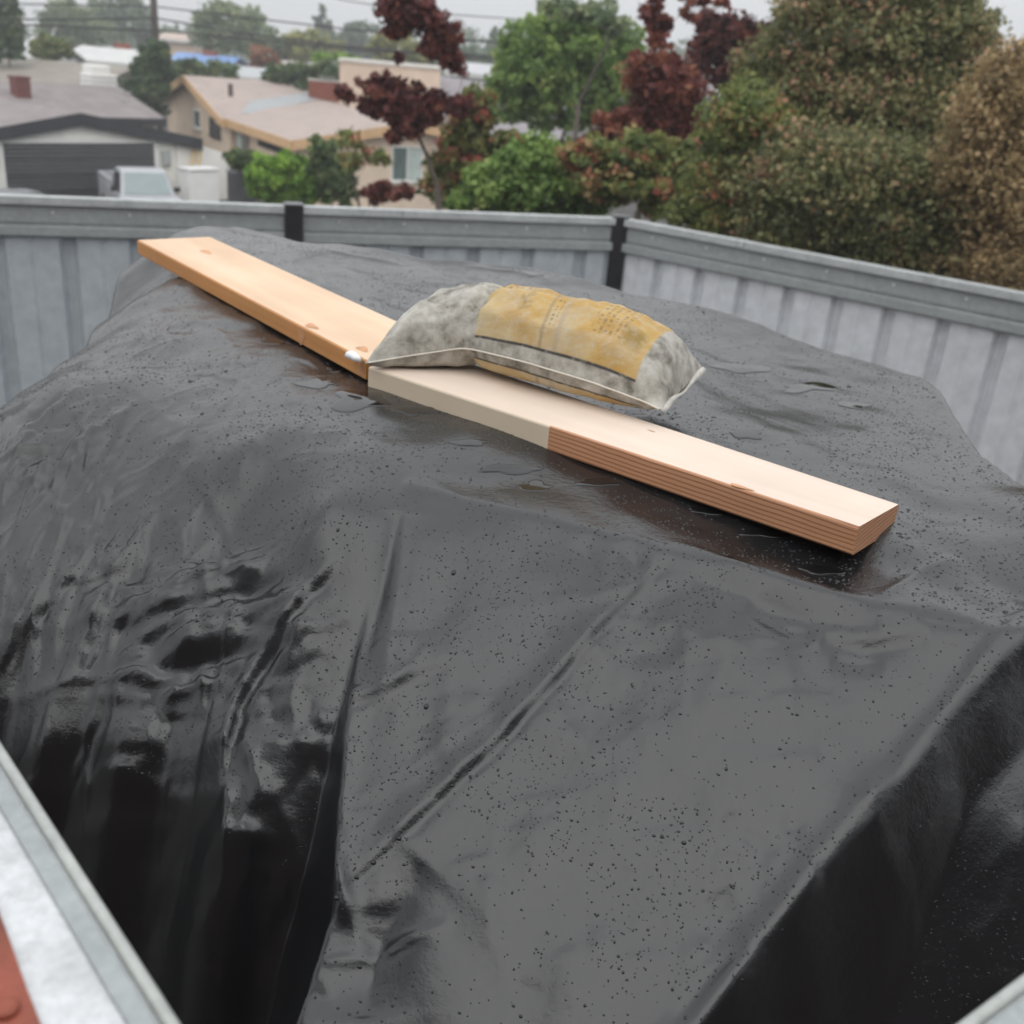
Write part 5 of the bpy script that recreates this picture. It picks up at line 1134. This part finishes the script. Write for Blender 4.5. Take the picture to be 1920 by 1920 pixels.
tree('far_conifer', 'pointed grey green conifer on the skyline', 'tree', [(604, 20, 5, 16), (604, 45, 12, 16), (606, 72, 20, 18), (606, 98, 28, 16)], 165, LM['far'], 4, 70, 36, 208, FT, tbase=.2)
tree('far_tree', 'yellow green tree left of the beige wall', 'tree', [(575, 88, 45, 26), (540, 95, 25, 18), (625, 98, 25, 16)], 100, LM['yellow'], 4, 90, 40, 209, FT, tbase=.45)
tree('far_tree', 'yellowish brown tree above the beige wall', 'tree', [(750, 92, 48, 26), (720, 100, 28, 18), (785, 105, 25, 18)], 85, LM['yellow'], 4, 110, 42, 210, FT, tbase=.6)
tree('far_tree', 'hazy grey tree on the skyline between the conifer and the red branch', 'tree', [(680, 78, 38, 34), (650, 90, 30, 22)], 150, LM['far'], 4, 80, 36, 211, FT, tbase=.25)
tree('far_tree', 'small rust coloured tree behind the tan roof', 'tree', [(492, 108, 26, 18), (490, 125, 20, 16)], 72, LM['rust'], 4, 36, 40, 212, FT)
tree('far_shrub', 'green hedge shrub beside the brick chimney', 'shrub', [(560, 152, 45, 24), (610, 140, 40, 22), (520, 140, 30, 20)], 56, LM['dark'], 5, 120, 45, 213, FT, tbase=.72)
tree('far_shrub', 'bright lime hedge strip behind the beige wall', 'shrub', [(640, 112, 42, 7), (600, 108, 20, 6)], 60, LM['lime'], 4, 30, 40, 214, FT, tbase=.7)
tree('far_conifer', 'pointed conifer left of the big green tree', 'tree', [(925, 62, 5, 14), (925, 85, 12, 16), (924, 108, 18, 14)], 150, LM['far'], 4, 50, 34, 215, FT, tbase=.15)
tree('far_tree', 'hazy tree behind the hanging red branch', 'tree', [(860, 105, 40, 22), (820, 110, 35, 18), (890, 112, 25, 16)], 120, LM['far'], 4, 70, 36, 216, FT, tbase=.25)
# a far wood that reads as one mass along the skyline
def far_wood():
    g = np.random.default_rng(99); cen = []; spr = []
    for x in range(-300, 2300, 13):
        top = 66 + 22 * math.sin(x * .013) + 14 * math.sin(x * .041 + 1) + g.uniform(-14, 14) + max(0, x - 200) * .045 - (10 if x < 300 else 0)
        for y in np.arange(top, top + 75, 15): cen.append(wy(x + g.uniform(-8, 8), y + g.uniform(-5, 5), g.uniform(190, 260))); spr.append(g.uniform(1.2, 2.6))
    V, F_, t = leaves(np.array(cen), 26, np.array(spr), .95, 98, .2, .3, .18)
    tag(fast_mesh('far_wood', V, F_, LM['far'], None, tint=t), 'hazy line of distant trees along the horizon', 'wood', kind='stuff')
far_wood()
YS = 'shrubs and trees just beyond the fence'
tree('round_bush', 'clipped bright lime green bush in front of the tan house', 'bush', [(545, 332, 80, 40), (520, 340, 55, 36), (590, 340, 45, 36), (545, 362, 70, 26)], 27, LM['lime'], 5, 300, 60, 301, YS, tbase=.6, zbase=-3, clump=.16)
tree('garden_shrub', 'dark green leafy shrub right of the lime bush', 'shrub', [(610, 300, 30, 34), (635, 330, 28, 36), (595, 272, 14, 14), (640, 360, 26, 22)], 26.5, LM['dark'], 6, 90, 45, 302, YS, tbase=.75)
tree('garden_shrub', 'dark green tuft above the barrel left of the lime bush', 'shrub', [(450, 300, 26, 15), (470, 296, 22, 12)], 30.2, LM['dark'], 5, 40, 45, 303, YS, tbase=.8, trunk=False)
tree('small_plum_shrub', 'small purple red shrub just above the fence cap', 'shrub', [(705, 364, 26, 16), (745, 362, 28, 14), (720, 352, 14, 10)], 17, LM['plum'], 6, 42, 34, 304, YS, tbase=.65)
tree('plum_tree', 'purple leaved plum tree branches in front of the beige wall', 'tree', [(745, 25, 34, 26), (770, 8, 40, 20), (805, 40, 28, 24), (835, 62, 22, 20), (845, 95, 16, 30), (740, 55, 22, 16), (810, 90, 20, 18), (860, 120, 14, 16),
      (650, 185, 18, 16), (715, 175, 45, 26), (765, 185, 42, 26), (740, 205, 40, 22), (795, 215, 36, 20), (720, 155, 26, 14), (770, 240, 28, 16), (745, 255, 16, 16), (690, 200, 26, 14), (820, 190, 20, 16), (745, 108, 12, 8), (855, 200, 24, 22)], 15, LM['plum'], 6.5, 330, 30, 305, YS, trunk_px=900, tbase=.48, clump=.35, limbs=40, depth=.6)
tree('garden_shrub', 'loose green and bronze leaved shrub right of the tan house window', 'shrub', [(880, 250, 42, 50), (860, 310, 50, 45), (905, 340, 55, 50), (830, 350, 40, 30), (900, 200, 30, 30), (940, 300, 40, 50)], 16, LM['mixed'], 6.5, 330, 32, 306, YS, tbase=.5, tvar=.28, clump=.25)
tree('garden_shrub', 'thin green twigs reaching across the tan gable wall', 'shrub', [(690, 290, 30, 12), (655, 262, 22, 14), (720, 300, 22, 10), (660, 300, 20, 16)], 18, LM['mixed'], 6, 36, 16, 307, YS, tbase=.45, tvar=.25, clump=.5)
tree('leafy_tree', 'big bright green leafy tree in the middle of the view', 'tree', [(1060, 90, 120, 60), (1010, 140, 85, 60), (1110, 130, 85, 60), (1040, 185, 100, 50), (1085, 50, 60, 28), (1150, 90, 50, 45), (960, 170, 45, 50), (1140, 190, 60, 40)], 26, LM['green'], 6, 620, 48, 308, YS, tbase=.55, clump=.2)
tree('leafy_tree', 'thin pale green sprays against the sky above the big green tree', 'tree', [(1050, 15, 50, 18), (1130, 20, 50, 22), (1170, 50, 30, 24), (1075, 28, 40, 14)], 24, LM['far'], 6, 60, 18, 309, YS, tbase=.6, clump=.5, trunk_px=1100)
tree('garden_shrub', 'green bush low behind the fence left of the corner post', 'shrub', [(960, 350, 80, 45), (1040, 340, 70, 55), (1000, 300, 60, 40), (900, 375, 60, 26), (1090, 370, 60, 35)], 14, LM['green'], 7, 420, 36, 310, YS, tbase=.45, tvar=.22, clump=.22)
tree('plum_tree', 'tall red leaved tree with bare tips behind the corner post', 'tree', [(1220, 20, 16, 24), (1235, 60, 14, 30), (1290, 5, 14, 14), (1300, 30, 10, 12), (1345, 0, 26, 8), (1225, 130, 45, 50), (1260, 180, 60, 50), (1215, 220, 50, 40), (1290, 240, 50, 45), (1250, 280, 55, 35), (1160, 240, 50, 28), (1120, 265, 40, 20)], 15, LM['plum'], 6.5, 330, 38, 311, YS, trunk_px=1230, tbase=.66, tvar=.2, clump=.3, limbs=40)
tree('plum_tree', 'dusky purple leaved tree behind the tall red tree', 'tree', [(1370, 70, 50, 38), (1410, 85, 40, 35), (1340, 110, 40, 40), (1400, 140, 55, 45), (1330, 60, 24, 30), (1440, 70, 24, 12)], 19, LM['plum'], 6, 230, 40, 312, YS, tbase=.42, clump=.28)
tree('garden_shrub', 'mixed green and rusty shrub behind the corner post', 'shrub', [(1160, 330, 80, 50), (1250, 350, 70, 50), (1110, 300, 60, 40), (1210, 290, 60, 40), (1300, 320, 60, 55)], 13, LM['mixed'], 7, 430, 38, 313, YS, tbase=.42, tvar=.28, clump=.22)
tree('leafy_tree', 'tall brownish green tree filling the upper right', 'tree', [(1560, 60, 110, 75), (1680, 40, 130, 70), (1600, 160, 150, 90), (1480, 170, 80, 70), (1760, 130, 90, 90), (1700, 220, 120, 80), (1800, 60, 60, 60), (1530, 20, 60, 40), (1700, -30, 110, 50), (1560, 260, 110, 70), (1820, 190, 70, 70), (1440, 150, 60, 60)], 13, LM['brown'], 5.2, 1500, 50, 314, YS, tbase=.45, tvar=.3, clump=.42, trunk_px=1660)
tree('garden_shrub', 'yellow green shrub right of the corner post above the right fence', 'shrub', [(1400, 230, 70, 60), (1380, 330, 80, 70), (1330, 400, 70, 40), (1450, 300, 60, 60)], 11.5, LM['mixed'], 5.5, 560, 50, 315, YS, tbase=.38, tvar=.2, clump=.42)
tree('garden_shrub', 'dark olive hedge leaning over the right fence', 'shrub', [(1500, 340, 100, 90), (1620, 360, 120, 100), (1480, 430, 100, 50), (1600, 460, 130, 60), (1740, 400, 120, 100), (1760, 490, 130, 60)], 10.8, LM['brown'], 5.6, 1150, 56, 316, YS, tbase=.36, tvar=.3, clump=.4)
tree('garden_shrub', 'tan brown shrub at the right edge of the view', 'shrub', [(1880, 200, 70, 100), (1850, 320, 80, 90), (1910, 400, 80, 110), (1960, 260, 80, 130), (1880, 500, 90, 60)], 10.2, LM['tan'], 5.8, 850, 50, 317, YS, tbase=.42, tvar=.3, clump=.42)

# ------------------------------------------------------------------ damp air between here and the far trees
hz = MB(); hz.cbox((0, 150, 16.5), (420, 400, 20.5)); hm = bpy.data.materials.new('damp_air'); hm.use_nodes = True; hn = hm.node_tree
for n_ in list(hn.nodes): hn.nodes.remove(n_)
ho = hn.nodes.new('ShaderNodeOutputMaterial'); hv = hn.nodes.new('ShaderNodeVolumePrincipled'); hv.inputs['Color'].default_value = (.9, .92, .94, 1); hv.inputs['Density'].default_value = .0019; hn.links.new(hv.outputs[0], ho.inputs['Volume'])
tag(hz.build('haze', hm), 'thin damp haze in the air', 'haze', kind='stuff')
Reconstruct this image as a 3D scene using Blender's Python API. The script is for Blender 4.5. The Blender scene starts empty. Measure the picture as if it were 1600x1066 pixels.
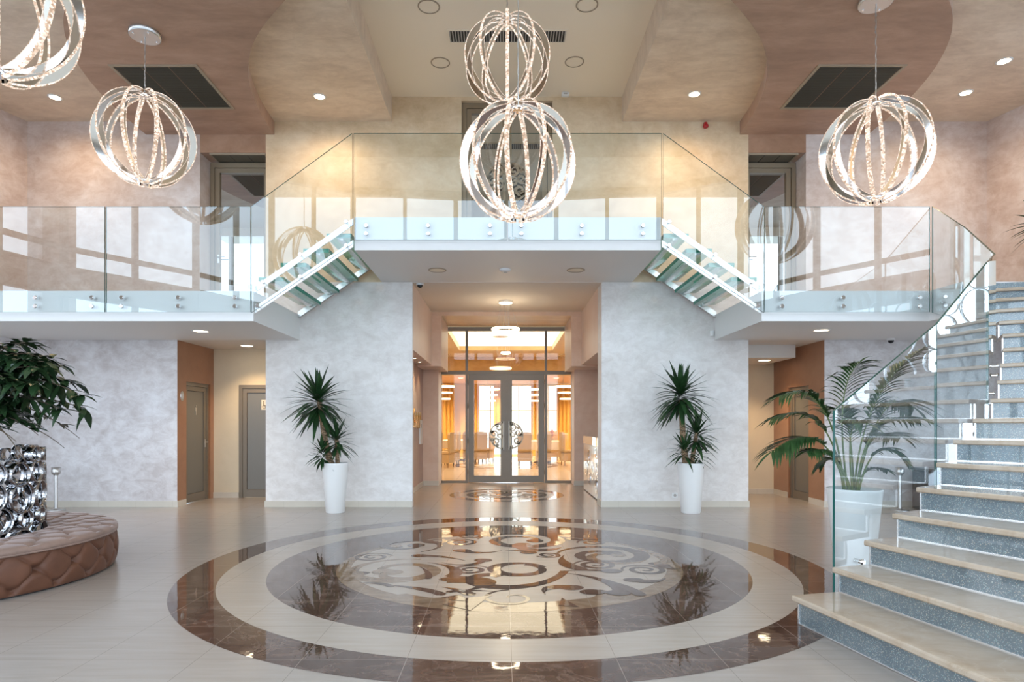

= = = = =

## PROBLEM STATEMENT
Search the data for the word "that" and copy each line where it appears.

## SOLUTION TO THIS EXERCISE
Write part 5 of the bpy script that recreates this picture. It picks up at line 1134. This part finishes the script. Write for Blender 4.5. Take the picture to be 1920 by 1920 pixels.
# a far wood that reads as one mass along the skyline